Die Antwort des GPK-Sekretariats lässt aufhorchen: "Abfallanlagen werden - entgegen Ihrer Meinung - nicht vom Bund subventioniert. Der Bund kann allenfalls Bürgschaften für Abfallanlagen übernehmen, sofern die Finanzierung nicht anders sichergestellt werden kann", zitiert das Politbüro das 1997 revidierte Umweltschutzgesetz. Die Kommission rechtfertigt damit ihre Haltung, keine weiteren Abklärungen in dieser Angelegenheit zu unternehmen. Und der Appenzeller FDP-Ständerat Hans-Rudolf Merz, Präsident der ständerätlichen Finanzkommission, doppelt nach: "Die Bundessubvention besteht nicht aus A-fonds-perdu-Mitteln, sondern ist eine Bürgschaft."

Margit Rauber ist alarmiert: "Ist die Finanzierung der KVA Thun etwa noch gar nicht gesichert? Haben Kanton und Bundesgericht ihre Entscheide auf Fehlinformationen abgestützt? Müssen die Gemeinden nun doch Baubeiträge leisten?", fragt sie sich ob der überraschenden Antwort aus dem Bundeshaus. Zu Recht. Denn schliesslich sollte die Geschäftsprüfungskommission eigentlich auf dem Laufenden sein, obliegt ihr doch die Oberaufsicht über den Bundesrat und die Verwaltung. Fiko-Präsident Merz will eigenen Angaben gemäss vor dem Antwortschreiben an Rauber sogar "einige Gespräche" geführt haben, um seine Wissenslücken zu schliessen.

Und trotzdem scheint man im Parlament nicht ganz auf dem aktuellsten Wissensstand zu sein: Der Bund hat zwar tatsächlich die Subventionierung neuer Kehrichtverbrennungsanlagen im November 1997 gestoppt. Heute müssen die Kantone, Gemeinden oder Kehrichtverbände die Anlagen selber finanzieren. Im Fall von Thun hat der Bundesrat diese Frist allerdings um zwei Jahre, bis im November 1999, verlängert. Ausserdem erlaubte das bernische Verwaltungsgericht der Avag bereits im Juli 1997, erste Bauarbeiten an die Hand zu nehmen - damit eben keine Bundessubventionen verloren gehen.

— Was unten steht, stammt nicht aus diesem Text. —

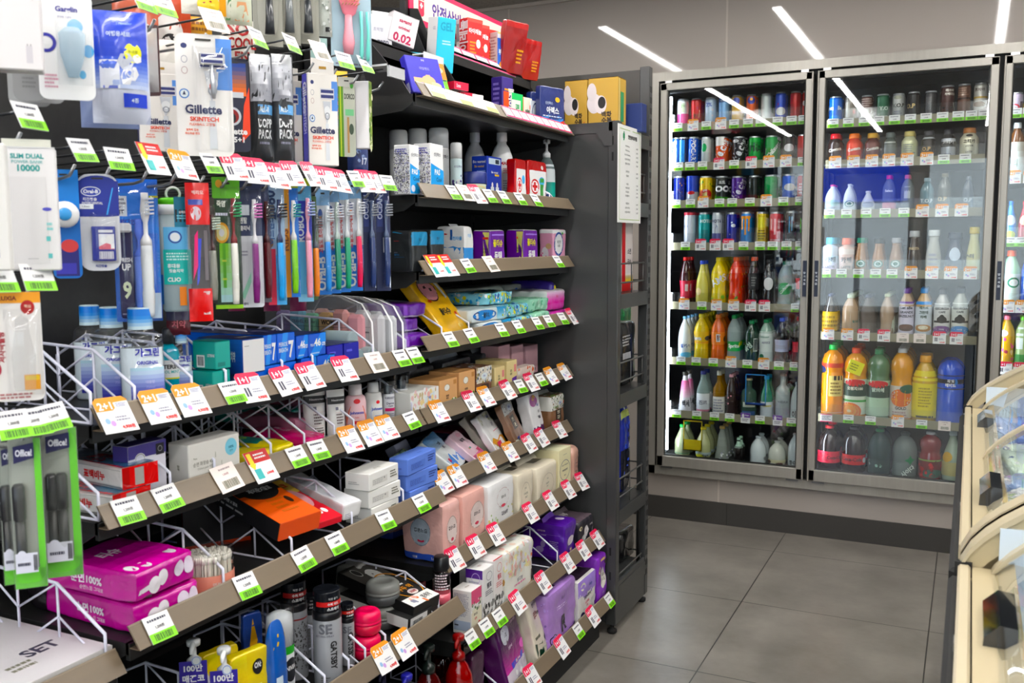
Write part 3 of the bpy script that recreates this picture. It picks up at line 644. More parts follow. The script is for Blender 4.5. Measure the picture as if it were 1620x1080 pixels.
def strip_cards(key, spec):
    X, Z = SH[key]
    for i, e_ in enumerate(spec.split()):
        k, p = e_[0], float(e_[1:]); hh = CDIM[k][1]; s0 = -.002 if k == 'g' else -.003 if k in 'w' else .0; 
        if k in 'opr': s0 = -.008
        ux, uz = -math.sin(TILT), math.cos(TILT); x = X+ux*s0+.0016; z = Z+uz*s0+.0011; y = yat(p, X-.012, Z+.017)
        put_card(k, (x, y, z), (rnd.uniform(-.05, .05), -TILT, 0), '%s, %s from left, %s strip' % (CNAME[k], ordn(i), SNAME[key]), 'price cards on the gondola shelves')
# ---- white wire dividers
def divider_mesh(d, h):
    q = MB(); r = .0021; m = WW
    p = [(-.0, .0), (-.0, h*.42), (-d*.27, h*.93), (-d*.76, h*1.0), (-d, h*.62), (-d, 0)]
    q.tube([(a, 0, b) for a, b in p], r*1.25, m, 7); q.tube([(0, 0, .001), (-d, 0, .001)], r, m, 6)
    for f, t0, t1 in ((-.27, .93, .45), (-.52, .97, .5), (-.76, 1, .5)): q.tube([(d*f, 0, 0), (d*f, 0, h*t0)], r, m, 6)
    for a, b in (((0, 0), (-.27, .5)), ((-.27, .5), (-.52, 0)), ((-.27, .93), (-.52, .5)), ((-.52, .5), (-.76, 1)), ((-.52, 0), (-.76, .5)), ((-.76, .5), (-1, 0))):
        q.tube([(d*a[0], 0, h*a[1]), (d*b[0], 0, h*b[1])], r*.85, m, 6)
    return q
DPR = {}
def dividers(key, pxs, d=.32, h=.10, inset=.0):
    X, Z = SH[key]
    for i, p in enumerate(pxs):
        y = yat(p, X-.03-inset, Z+.01) if isinstance(p, int) else p
        kk = (d, h)
        if kk not in DPR: DPR[kk] = o = divider_mesh(d, h).build('shelf_divider')
        else: o = DPR[kk].copy(); COL.objects.link(o)
        o.location = (X-.027-inset, y, Z+.0085)
        tag(o, 'white zigzag wire divider, %s from left, %s' % (ordn(i), SNAME[key]), 'shelf divider', 'white wire shelf dividers')
def Mq():
    pass
# ================================================================ far bay
# --- second shelf: sprays, patches, wash bottles
for i, (pc, w_, py, ins) in enumerate(((632, 30, 206, .13), (662, 31, 204, .12), (695, 33, 203, .075))):
    LA('B2', 'spray_can', ['leftmost of the three tall white spray cans behind the speckled cartons', 'middle one of the three tall white spray cans behind the speckled cartons', 'tall white spray can with a blue wedge, front one beside the speckled cartons'][i], 'spray can', pc, w_, py,
       lambda r, h: bottle('spray', r, h, 'f2f3f4', 'd3d5d6', 'p 1e7fd0 .0 .0 1 .0 1 .34 .5 .06 0 .34;t 신신파스 .5 .6 .05 334 .7;T COOL .62 .1 .05 fff .5', k='p', capk='p'), inset=ins)
for i, (ps, p0, p1, py) in enumerate(((623, 649, 664, 228), (654, 681, 703, 226))):
    BX('B2', 'medicine_box', ['white carton with dotted fine print on its side, left of the two patch cartons', 'white carton with a blue lower front, leaning against the spray can'][i], 'box', p0, p1, py, ps, 'f1f1f1',
       'L s .04 .03 .96 .9 420 .0016 445,889,99b,776;L l .1 .8 .9 .93 3 33a;L r .02 .62 .98 .63 55b;L t 신신파스 .5 .7 .035 448 .5;F p 2f9ce0 0 .02 1 .02 1 .5 0 .62;T%s .5 .46 .11 fff .8;F t 신신파스 .5 .8 .07 334 .8;F t Cool .62 .32 .08 135 .6;F e .3 .12 .22 .07 dde'.replace('T%s', 'F T PAS'), lean=0, rz=(0, 3)[i], inset=(.0, -.006)[i])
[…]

2002 ist das Jahr der Aufklärung: Zuhanden der eidgenössischen Räte erklärt Avag-Direktor René Clausen dem "Bund" die Eckdaten des aktuellen Finanzierungsmodells:
  • Die Avag wird sich bis 2004 mit insgesamt 38 Millionen Franken an der Anlage beteiligen.
  • Bund und Kanton zahlen bis zur Inbetriebnahme zusammen 38 Millionen Franken, die restlichen rund 35 Millionen werden erst nach der Eröffnung des Ofens ab 2004 fliessen.
  • Der Bankkredit von maximal 125 Millionen Franken dient unter anderem zur Vorfinanzierung und zur Überbrückung erst später geleisteter Subventionsbeiträge. Aufgrund der aktuellen Zahlen wird der Kredit nicht voll ausgeschöpft. Trotz anders lautender Information aus dem Bundeshaus gerät die Finanzierung der KVA also nicht ins Wanken. Und der Inbetriebnahme der Anlage Mitte 2004 steht wohl auch nichts mehr im Wege.